As a coach, she tells us that there are times when all she needs to do is offer a pat on the back but, other times, she must provide constructive feedback. And, because she understands her employees well, she is able to give them the appropriate feedback to “help them be great.”

“I am empathetic and keep things in perspective,” she says. “My team knows it's important to show up, have fun and do our best to help our customers solve their problems.” And these problems are important and far-reaching at Elastic.

Elastic is a free and open search company that powers enterprise search, observability and security solutions that are built on one technology stack that can be deployed anywhere. The company is pressed with making data usable in real-time and at scale. And Cevey’s team is tasked with helping customers use Elastic to power mission-critical systems.

She credits her own career success to that team she keeps around her. These are people who advocate for each other — even at times when they don’t even know they need it — and who connect with each other to grow their network.

Here, Cevey tells us more about her leadership position and the career journey that brought her there.

Tell us a bit about your job. What’s your current role, how long have you been in this role, and what were you doing previously?

I have been in the tech space for 15 years. I am a coach. I am there to help my team be better. Previously, I was leading a team of cloud sellers on Global Accts. A leader I had worked with at my previous company reached out to me to take this role. I had seen Elastic in the media and watched them go public. 

I learned throughout the interview process about the direction the company was going in, so it was the perfect time to make a move and work for a fantastic company.

Photo courtesy of Elastic.

What’s something at work that you’re especially good at?

I help my reps see the forest through the trees. When you get too focused, sometimes you need someone to help pull you out to get the whole picture.

What’s one strategy you’ve used when managing an individual or team that you think has been particularly effective?

I treat each person on my team as an individual; we are all different with diversity in age, background, ethnicity, families, home situations and more. This affects how we show up at work. I am sensitive to these things and develop personal relationships so that I can be a better coach professionally. I like to figure out ways to build trust with my team.

What is your No. 1 piece of advice for other women who are moving into or want to move into leadership?

Build a really great network of mentors and people who you can turn to outside of the team that you will manage — and even outside of the company. I highly encourage you to have a diverse group of people with whom you can toss ideas around. We manage home, teams and projects, so having a network to vent and talk to helps keep you sane. 

And, what’s the No. 1 thing you hope your direct reports are getting out of working with you?
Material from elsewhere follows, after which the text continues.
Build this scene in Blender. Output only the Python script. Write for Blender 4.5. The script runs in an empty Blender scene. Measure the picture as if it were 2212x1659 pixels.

Ultimately, understanding people is key for me. I want them to know that I am here to help them achieve great success every day. I want them to know they are human, and I want them to serve their customers to the best of their ability. 

What do you believe managers must do when onboarding new employees? How did your own manager support you during this process?

Make time for them! Especially within tech companies, there are so many tools to help you onboard your employees. I do daily check-ins for my new hires and then weekly checkpoints. I’ve established a cadence for communication with each team member. 

What’s been your most valuable career mistake?

While I don't feel like I’ve made many mistakes, one thing I regret is not taking maternity leave for my first child. Being an individual contributor in a sales position, I would not have gotten paid, so I took five weeks, but stayed connected. I learned that I will never get that time with my newborn daughter, but I will get more commission checks. 

Photos courtesy of Elastic.

Now, I advocate for new moms to take the time they need. Life events will arise, but when you are focused on being successful or worried about what leadership thinks, you will miss out on important things that you can't get back.